• _What you should do_:
Up to and including the line with "MB().tube(catmull([(1.08, K - .16, .22), (1.12, K", reproduce the listing below exactly, beginning at its first line.

• _Information shown_:
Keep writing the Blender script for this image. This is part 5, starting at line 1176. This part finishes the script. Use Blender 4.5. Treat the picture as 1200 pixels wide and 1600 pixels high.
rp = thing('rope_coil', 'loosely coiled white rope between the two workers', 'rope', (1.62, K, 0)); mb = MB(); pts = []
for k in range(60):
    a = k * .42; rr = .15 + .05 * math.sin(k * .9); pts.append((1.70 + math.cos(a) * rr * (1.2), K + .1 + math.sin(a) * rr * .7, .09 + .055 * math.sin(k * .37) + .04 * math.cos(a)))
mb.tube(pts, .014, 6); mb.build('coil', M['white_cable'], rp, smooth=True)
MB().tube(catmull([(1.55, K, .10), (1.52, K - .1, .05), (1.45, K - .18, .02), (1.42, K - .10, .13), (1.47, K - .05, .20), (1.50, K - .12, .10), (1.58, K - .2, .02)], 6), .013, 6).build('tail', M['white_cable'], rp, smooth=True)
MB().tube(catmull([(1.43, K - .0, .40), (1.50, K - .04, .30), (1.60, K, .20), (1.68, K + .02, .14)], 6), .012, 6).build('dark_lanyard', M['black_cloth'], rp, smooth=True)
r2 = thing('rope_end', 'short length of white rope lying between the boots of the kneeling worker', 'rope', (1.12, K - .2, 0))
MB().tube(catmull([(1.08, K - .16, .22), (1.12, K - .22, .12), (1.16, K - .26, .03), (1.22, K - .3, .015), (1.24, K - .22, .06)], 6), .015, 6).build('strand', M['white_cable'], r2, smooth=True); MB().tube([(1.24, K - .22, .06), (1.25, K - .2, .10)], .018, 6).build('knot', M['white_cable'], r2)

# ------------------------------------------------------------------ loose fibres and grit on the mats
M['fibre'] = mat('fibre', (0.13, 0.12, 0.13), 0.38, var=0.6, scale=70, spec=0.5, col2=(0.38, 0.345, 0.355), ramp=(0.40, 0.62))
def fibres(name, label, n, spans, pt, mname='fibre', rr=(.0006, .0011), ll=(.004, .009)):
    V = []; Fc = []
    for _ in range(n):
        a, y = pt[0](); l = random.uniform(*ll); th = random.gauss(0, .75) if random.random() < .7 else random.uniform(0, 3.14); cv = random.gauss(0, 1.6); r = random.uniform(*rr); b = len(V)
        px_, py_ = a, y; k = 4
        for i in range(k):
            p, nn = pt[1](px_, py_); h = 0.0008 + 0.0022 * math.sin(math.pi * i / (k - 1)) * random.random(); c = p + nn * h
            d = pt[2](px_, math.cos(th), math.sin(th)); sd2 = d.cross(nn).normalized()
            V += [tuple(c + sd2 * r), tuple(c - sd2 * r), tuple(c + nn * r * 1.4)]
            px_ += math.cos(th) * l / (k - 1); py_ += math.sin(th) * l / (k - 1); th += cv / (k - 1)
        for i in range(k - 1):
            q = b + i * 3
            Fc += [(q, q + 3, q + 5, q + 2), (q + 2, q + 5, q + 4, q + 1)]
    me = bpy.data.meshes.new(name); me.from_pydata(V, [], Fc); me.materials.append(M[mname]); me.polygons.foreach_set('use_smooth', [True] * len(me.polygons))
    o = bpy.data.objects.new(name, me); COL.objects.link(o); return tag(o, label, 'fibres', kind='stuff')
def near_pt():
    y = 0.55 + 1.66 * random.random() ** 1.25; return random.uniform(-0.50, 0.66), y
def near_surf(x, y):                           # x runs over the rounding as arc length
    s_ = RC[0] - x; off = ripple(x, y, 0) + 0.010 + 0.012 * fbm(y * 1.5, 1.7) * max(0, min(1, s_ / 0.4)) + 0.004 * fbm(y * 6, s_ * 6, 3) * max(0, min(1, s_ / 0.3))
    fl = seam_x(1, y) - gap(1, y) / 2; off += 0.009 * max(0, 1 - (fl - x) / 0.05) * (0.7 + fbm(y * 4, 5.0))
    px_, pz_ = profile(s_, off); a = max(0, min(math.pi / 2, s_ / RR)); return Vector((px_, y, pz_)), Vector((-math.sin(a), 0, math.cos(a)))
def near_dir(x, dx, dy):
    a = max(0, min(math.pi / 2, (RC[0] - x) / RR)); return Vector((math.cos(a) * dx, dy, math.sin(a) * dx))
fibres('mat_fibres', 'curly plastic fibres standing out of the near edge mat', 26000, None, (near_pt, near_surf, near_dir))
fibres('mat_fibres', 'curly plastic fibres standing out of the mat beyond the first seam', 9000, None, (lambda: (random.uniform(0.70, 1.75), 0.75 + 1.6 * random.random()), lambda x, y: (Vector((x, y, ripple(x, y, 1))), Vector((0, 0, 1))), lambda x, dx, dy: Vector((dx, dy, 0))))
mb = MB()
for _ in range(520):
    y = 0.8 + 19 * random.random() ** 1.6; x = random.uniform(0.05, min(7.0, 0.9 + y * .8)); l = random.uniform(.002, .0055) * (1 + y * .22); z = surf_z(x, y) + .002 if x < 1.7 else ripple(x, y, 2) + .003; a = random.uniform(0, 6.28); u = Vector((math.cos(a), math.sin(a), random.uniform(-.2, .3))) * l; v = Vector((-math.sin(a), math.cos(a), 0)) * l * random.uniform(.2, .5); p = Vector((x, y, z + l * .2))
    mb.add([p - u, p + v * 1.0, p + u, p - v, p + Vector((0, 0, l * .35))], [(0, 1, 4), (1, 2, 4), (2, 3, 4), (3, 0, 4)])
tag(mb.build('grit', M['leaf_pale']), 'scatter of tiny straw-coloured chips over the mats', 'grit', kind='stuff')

• _Written solution_:
Keep writing the Blender script for this image. This is part 5, starting at line 1176. This part finishes the script. Use Blender 4.5. Treat the picture as 1200 pixels wide and 1600 pixels high.
rp = thing('rope_coil', 'loosely coiled white rope between the two workers', 'rope', (1.62, K, 0)); mb = MB(); pts = []
for k in range(60):
    a = k * .42; rr = .15 + .05 * math.sin(k * .9); pts.append((1.70 + math.cos(a) * rr * (1.2), K + .1 + math.sin(a) * rr * .7, .09 + .055 * math.sin(k * .37) + .04 * math.cos(a)))
mb.tube(pts, .014, 6); mb.build('coil', M['white_cable'], rp, smooth=True)
MB().tube(catmull([(1.55, K, .10), (1.52, K - .1, .05), (1.45, K - .18, .02), (1.42, K - .10, .13), (1.47, K - .05, .20), (1.50, K - .12, .10), (1.58, K - .2, .02)], 6), .013, 6).build('tail', M['white_cable'], rp, smooth=True)
MB().tube(catmull([(1.43, K - .0, .40), (1.50, K - .04, .30), (1.60, K, .20), (1.68, K + .02, .14)], 6), .012, 6).build('dark_lanyard', M['black_cloth'], rp, smooth=True)
r2 = thing('rope_end', 'short length of white rope lying between the boots of the kneeling worker', 'rope', (1.12, K - .2, 0))
MB().tube(catmull([(1.08, K - .16, .22), (1.12, K - .22, .12), (1.16, K - .26, .03), (1.22, K - .3, .015), (1.24, K - .22, .06)], 6), .015, 6).build('strand', M['white_cable'], r2, smooth=True); MB().tube([(1.24, K - .22, .06), (1.25, K - .2, .10)], .018, 6).build('knot', M['white_cable'], r2)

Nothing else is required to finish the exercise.